Provided material.
★ ★ ★ ★ ★ ★ ★
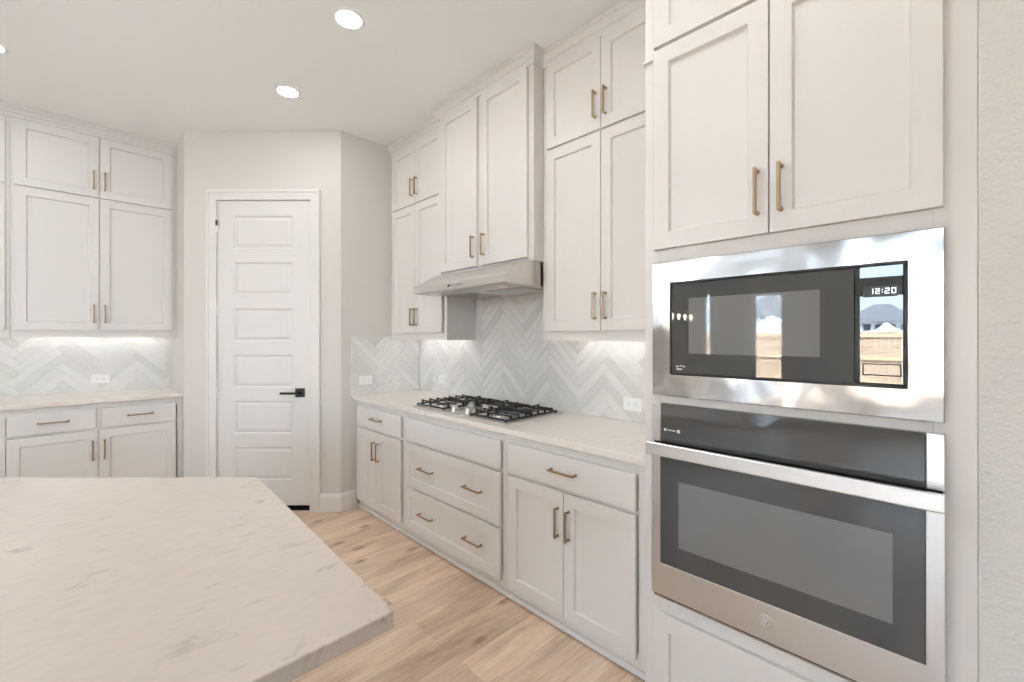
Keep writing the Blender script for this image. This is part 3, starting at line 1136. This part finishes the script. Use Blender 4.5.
# hollow underside
body = mb.build('canopy', M['steel_hood'], hd)
mb = MB(fX)
mb.box(HY0 + 0.004, HY1 - 0.004, -hx + 0.004, -1.640, 1.6865, 1.6898, 0.001)
und = mb.build('underside_panel', M['steel_hood'], hd)
for yc in (1.90, 2.36):
    mb = MB(fX)
    mb.box(yc - 0.16, yc + 0.16, -2.10, -1.82, 1.682, 1.6864, 0.001)
    mb.build('grease_filter', M['steel'], und)
for yc in (1.80, 2.46):
    mb = MB()
    mb.lathe([(0.032, 0.0), (0.032, 0.004), (0.026, 0.006)], (1.72, yc, 1.6865), axis=(0, 0, -1), n=20)
    mb.build('hood_lamp', M['white_plastic'], und)
for i in range(5):
    mb = MB(fX)
    yc = 2.19 - i * 0.030
    mb.box(yc - 0.010, yc + 0.010, -1.632, -1.6265, 1.708, 1.722, 0.001)
    mb.build('button', M['black'] if i == 0 else M['steel'], hd)

# ------------------------------------------------------------------ gas cooktop
ck = thing('gas_cooktop', (1.86, 2.125, 0.914), 'stainless gas cooktop with black cast-iron grates set in the worktop', 'cooktop')
KX0, KX1, KY0, KY1 = 1.622, 2.105, 1.672, 2.585
mb = MB(fr_id)
V = []
for ins, z in ((0, 0.9145), (0, 0.919), (0.006, 0.9235), (0.016, 0.9235), (0.026, 0.921)):
    V.append([mb.bm.verts.new((x, y, z)) for x, y in ((KX0 + ins, KY0 + ins), (KX1 - ins, KY0 + ins), (KX1 - ins, KY1 - ins), (KX0 + ins, KY1 - ins))])
mb.bm.faces.new(V[0])
for p, q in zip(V, V[1:]):
    for i in range(4):
        j = (i + 1) % 4
        mb.bm.faces.new((p[i], p[j], q[j], q[i]))
mb.bm.faces.new(V[-1])
mb.build('steel_plate', M['steel_hood'], ck)
GB, GT = 0.949, 0.958            # grate bars
def bar(mb, x0, y0, x1, y1, w=0.0055, z0=GB, z1=GT):
    dx, dy = x1 - x0, y1 - y0
    if abs(dx) >= abs(dy):
        mb.box(x0, x1, y0 - w, y0 + w, z0, z1, 0.0015)
    else:
        mb.box(x0 - w, x0 + w, y0, y1, z0, z1, 0.0015)
def grate(x0, x1, y0, y1, centres):
    mb = MB()
    fz0, fz1 = 0.929, 0.939
    for q in (((x0, y0, x1, y0)), ((x0, y1, x1, y1)), ((x0, y0, x0, y1)), ((x1, y0, x1, y1))):
        bar(mb, *q, z0=fz0, z1=fz1)
    for x in (x0, x1):
        for y in (y0, y1):
            mb.box(x - 0.0065, x + 0.0065, y - 0.0065, y + 0.0065, 0.9215, fz1, 0.002)
    if len(centres) == 2:
        bar(mb, (x0 + x1) / 2, y0, (x0 + x1) / 2, y1, z0=fz0 + 0.006, z1=GT)
    for (cx, cy_) in centres:
        for k_ in range(-1, 2):
            xx = cx + k_ * 0.062
            g = 0.026 if k_ == 0 else 0.034
            for (ya, yb, yp) in ((y0, cy_ - g, y0), (cy_ + g, y1, y1)):
                bar(mb, xx, ya, xx, yb)
                mb.box(xx - 0.0055, xx + 0.0055, yp - 0.006, yp + 0.006, fz0 + 0.002, GT + 0.003, 0.0015)
        for (xa, xb, xp) in ((x0, cx - 0.03, x0), (cx + 0.03, x1, x1)):
            if abs(xp - cx) < 0.16:
                bar(mb, xa, cy_, xb, cy_)
                mb.box(xp - 0.006, xp + 0.006, cy_ - 0.0055, cy_ + 0.0055, fz0 + 0.002, GT + 0.003, 0.0015)
    mb.build('grate', M['iron'], ck)
def burner(x, y, r):
    mb = MB()
    mb.lathe([(r * 1.35, 0.0), (r * 1.35, 0.004), (r * 1.05, 0.006), (r * 1.0, 0.014)], (x, y, 0.9212), n=24)
    b_ = mb.build('burner', M['steel_hood'], ck)
    mb = MB()
    mb.lathe([(r, 0.0), (r, 0.004), (r * 0.9, 0.007)], (x, y, 0.9353), n=24)
    mb.build('burner_cap', M['burner_cap'], b_)
XF, XB = 1.745, 1.975
grate(1.645, 2.080, 2.268, 2.562, [(XF, 2.415), (XB, 2.415)])
grate(1.645, 2.080, 1.694, 1.985, [(XF, 1.840), (XB, 1.840)])
grate(1.885, 2.080, 2.000, 2.253, [(1.982, 2.126)])
for (x, y, r) in ((XF, 2.415, 0.048), (XB, 2.415, 0.040), (XF, 1.840, 0.040), (XB, 1.840, 0.048), (1.98, 2.126, 0.056)):
    burner(x, y, r)
for (x, y) in ((1.685, 2.205), (1.685, 2.065), (1.757, 2.135), (1.828, 2.205), (1.828, 2.065)):
    mb = MB()
    mb.lathe([(0.028, 0.0), (0.028, 0.003), (0.0225, 0.005), (0.0215, 0.029), (0.0195, 0.032)], (x, y, 0.9212), n=24)
    mb.box(x - 0.0215, x + 0.0215, y - 0.005, y + 0.005, 0.952, 0.962, 0.002)
    mb.build('knob', M['steel_hood'], ck, smooth=True)

# ------------------------------------------------------------------ herringbone backsplashes
def clip_poly(pts, axis, val, keep_less):
    out = []
    n = len(pts)
    ins = lambda p: (p[axis] <= val) if keep_less else (p[axis] >= val)
    for i in range(n):
        p, q = pts[i], pts[(i + 1) % n]
        if ins(p):
            out.append(p)
        if ins(p) != ins(q):
            f = (val - p[axis]) / (q[axis] - p[axis])
            r = [0, 0]
            r[axis] = val
            r[1 - axis] = p[1 - axis] + f * (q[1 - axis] - p[1 - axis])
            out.append(tuple(r))
    return out

def herringbone(fr, a0, a1, z0, z1, origin, name, label, seed, d_wall=0.0005):
    rnd = random.Random(seed)
    L, W_ = 0.315, 0.0525
    g = 0.0011
    bm = bmesh.new()
    tone = bm.loops.layers.float_color.new('tile_tone')
    oa, oz = origin
    rot = lambda x, y: (oa + (x - y) * S, oz + (x + y) * S)
    span = max(a1 - a0, z1 - z0) + 1.2
    nk = int(span / (W_ * 1.414)) + 8
    for m_ in range(-8, 9):
        for k_ in range(-nk - 40, nk + 40):
            for kind in (0, 1):
                bx_, by_ = k_ * W_ + m_ * 2 * L, k_ * W_
                if kind == 0:
                    rect = (bx_, by_, bx_ + L, by_ + W_)
                else:
                    rect = (bx_ - W_, by_, bx_, by_ + L)
                x0, y0, x1, y1 = rect[0] + g, rect[1] + g, rect[2] - g, rect[3] - g
                P = [rot(x0, y0), rot(x1, y0), rot(x1, y1), rot(x0, y1)]
                if max(p[0] for p in P) < a0 or min(p[0] for p in P) > a1 or max(p[1] for p in P) < z0 or min(p[1] for p in P) > z1:
                    continue
                cx = sum(p[0] for p in P) / 4
                cz = sum(p[1] for p in P) / 4
                Q = clip_poly(P, 0, a0, False)
                Q = clip_poly(Q, 0, a1, True) if len(Q) > 2 else Q
                Q = clip_poly(Q, 1, z0, False) if len(Q) > 2 else Q
                Q = clip_poly(Q, 1, z1, True) if len(Q) > 2 else Q
                if len(Q) < 3:
                    continue
                area = 0.5 * abs(sum(Q[i][0] * Q[(i + 1) % len(Q)][1] - Q[(i + 1) % len(Q)][0] * Q[i][1] for i in range(len(Q))))
                if area < 6e-5:
                    continue
                ta, tz = rnd.uniform(-0.006, 0.006), rnd.uniform(-0.006, 0.006)
                dd = 0.0078 + rnd.uniform(-0.0003, 0.0003)
                val = rnd.random()
                mx = sum(p[0] for p in Q) / len(Q)
                mz = sum(p[1] for p in Q) / len(Q)
                mn = min(max(p[0] for p in Q) - min(p[0] for p in Q), max(p[1] for p in Q) - min(p[1] for p in Q))
                sh = max(0.6, 1 - 0.0024 / max(mn * 0.5, 0.004))
                lo = [bm.verts.new(fr(p[0], d_wall + 0.003, p[1])) for p in Q]
                mid = [bm.verts.new(fr(p[0], dd - 0.0012 + ta * (p[0] - cx) + tz * (p[1] - cz), p[1])) for p in Q]
                top = [bm.verts.new(fr(mx + (p[0] - mx) * sh, dd + ta * (p[0] - cx) + tz * (p[1] - cz), mz + (p[1] - mz) * sh)) for p in Q]
                n = len(Q)
                fs = [bm.faces.new(top)]
                for i in range(n):
                    j = (i + 1) % n
                    fs.append(bm.faces.new((lo[i], lo[j], mid[j], mid[i])))
                    fs.append(bm.faces.new((mid[i], mid[j], top[j], top[i])))
                for f in fs:
                    for lp in f.loops:
                        lp[tone] = (val, val, val, 1)
    bmesh.ops.recalc_face_normals(bm, faces=bm.faces)
    me = bpy.data.meshes.new(name)
    bm.to_mesh(me)
    bm.free()
    me.materials.append(M['tile'])
    root = thing(name, fr((a0 + a1) / 2, 0, z0), label, 'backsplash')
    me.transform(Matrix.Translation(-root.location))
    o = bpy.data.objects.new('tiles', me)
    COL.objects.link(o)
    o.parent = root
    MB(fr).box(a0, a1, d_wall, d_wall + 0.0045, z0, z1).build('grout', M['grout'], root)
    return root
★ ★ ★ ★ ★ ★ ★
Problem details. From the first line above through the line containing "mb.build('button', M['black'] if", copy everything exactly, without the pictures.

The result.
Keep writing the Blender script for this image. This is part 3, starting at line 1136. This part finishes the script. Use Blender 4.5.
# hollow underside
body = mb.build('canopy', M['steel_hood'], hd)
mb = MB(fX)
mb.box(HY0 + 0.004, HY1 - 0.004, -hx + 0.004, -1.640, 1.6865, 1.6898, 0.001)
und = mb.build('underside_panel', M['steel_hood'], hd)
for yc in (1.90, 2.36):
    mb = MB(fX)
    mb.box(yc - 0.16, yc + 0.16, -2.10, -1.82, 1.682, 1.6864, 0.001)
    mb.build('grease_filter', M['steel'], und)
for yc in (1.80, 2.46):
    mb = MB()
    mb.lathe([(0.032, 0.0), (0.032, 0.004), (0.026, 0.006)], (1.72, yc, 1.6865), axis=(0, 0, -1), n=20)
    mb.build('hood_lamp', M['white_plastic'], und)
for i in range(5):
    mb = MB(fX)
    yc = 2.19 - i * 0.030
    mb.box(yc - 0.010, yc + 0.010, -1.632, -1.6265, 1.708, 1.722, 0.001)
    mb.build('button', M['black'] if i == 0 else M['steel'], hd)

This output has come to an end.